On the Margin
Restaurant stocks finish year on a sour note

Restaurant stocks finish year on a sour note

Investors have jumped all over small, up-and-coming restaurant chains on Wall Street in recent years, hoping to get in on the ground floor of the Next Big Thing.

But after disappointing sales from some of these growth chains, investors went back to the relative safety of proven concepts in 2015. McDonald’s Corp., Starbucks Corp., and The Wendy’s Company Inc., all ended a good year on a positive note in what was on balance a tough year for the industry.

Former Wall Street darlings like Noodles & Co., Famous Dave’s of America Inc., and Chipotle Mexican Grill Inc., all struggled last year.

On average, in fact, fast-casual concepts that had in recent years dominated top restaurant stocks largely struggled. Fast-casual chains which traded for the full year declined 28.43 percent on average in 2015.

Restaurant % change
Top five restaurant stocks in 2015
Chuy's Holdings Inc. 59.33%
Carroll's Restaurant Group 53.87%
Dave & Buster's Ent. Inc. 52.89%
Starbucks Corporation 47.31%
McDonald's Corp. 26.08%

That underscored how difficult a year it was for restaurant stocks. Investors grew skeptical of the ability of newly public concepts, particularly fast-casual chains, to grow the way they’d projected to grow. And they were largely sour on the restaurant industry in general — industry stocks declined 8.59 percent on average, and not weighted for market capitalization.

Decliners for the year outnumbered gainers two to one. And 14 stocks lost at least a quarter of their value. Only five stocks gained more than 25 percent.

The difficult year was due. Restaurant stocks entered 2015 with many concepts at or near all-time highs and valuations in stratospheric territory. And stocks gained nearly 9 percent in the first half of the year on average, intensifying those concerns.

In the second half of the year, it appeared that investors believed McDonald’s gain would be the industry’s loss. The Oak Brook, Ill.-based burger giant is believed to be taking back share it lost in recent years. A number of analysts have been jumping on board — Nomura analyst Mark Kalinowski upgraded the stock to Buy on Monday, for instance.

McDonald’s stock rose 26 percent in 2015, one of the best performing restaurant stocks on Wall Street, and much of that came in a fourth quarter in which the chain offered all-day breakfast and introduced a new value menu.

McDonald’s gain would make life more difficult for other restaurant chains: A 1-percent change in McDonald’s sales equals $350 million either gained or lost by the industry as a whole.

But investors also believed that Wendy’s would regain share. Its stock rose 17.7 percent in the fourth quarter and 19 percent for the full year. Like McDonald’s, Kalinowski upgraded Wendy’s stock on Monday.

On the other side, it was tough for newer concepts. Noodles & Company had among the worst years of any restaurant stock in 2015, declining by more than 63 percent.

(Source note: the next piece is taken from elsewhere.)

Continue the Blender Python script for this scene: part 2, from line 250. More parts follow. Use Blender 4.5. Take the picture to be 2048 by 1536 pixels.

Noodles was hardly alone. The Habit Restaurants Inc. fell by nearly 29 percent. Chipotle Mexican Grill, for years the most dependable restaurant stock, fell nearly 36 percent in the fourth quarter and 30 percent for the year, as falling sales and foodborne illness outbreaks took their toll on the company’s valuation.

The difficulty fast-casual chains had on Wall Street made it more difficult for newly public companies to generate any momentum.

Six companies went public in some form in 2015, four through traditional IPOs, one in a spinoff and a sixth in a reverse merger. Four of those companies are trading below their initial prices: Del Taco Inc., J. Alexander’s Inc., Fogo de Chao Inc., and Bojangles’ Inc.

But even the two companies that are trading above their offering price — Shake Shack Inc. and Wingstop Inc. — have seen better days.

Shake Shack finished the year up nearly 90 percent. But at one point the stock was trading at nearly $97 per share, and has fallen by 60 percent since then. Wingstop stock, meanwhile, fell nearly 19 percent in the fourth quarter but is up 20 percent from its IPO price.

Not all recent IPOs struggled, however. Dave & Buster’s was one of the top performing stocks in 2015, surging by 53 percent for the year and 8 percent in the fourth quarter.

Another casual-dining chain, Chuy’s, had a good year, rising more than 59 percent to be the best performing restaurant stock for the year.

On the opposite side was Famous Dave’s, the barbecue chain that began the year as a Wall Street darling, hitting an all-time high over more than $34 per share in February. But the stock plunged amid sales declines, management turnover and a default on its loan covenants. The stock lost nearly three-quarters of its value in 2015.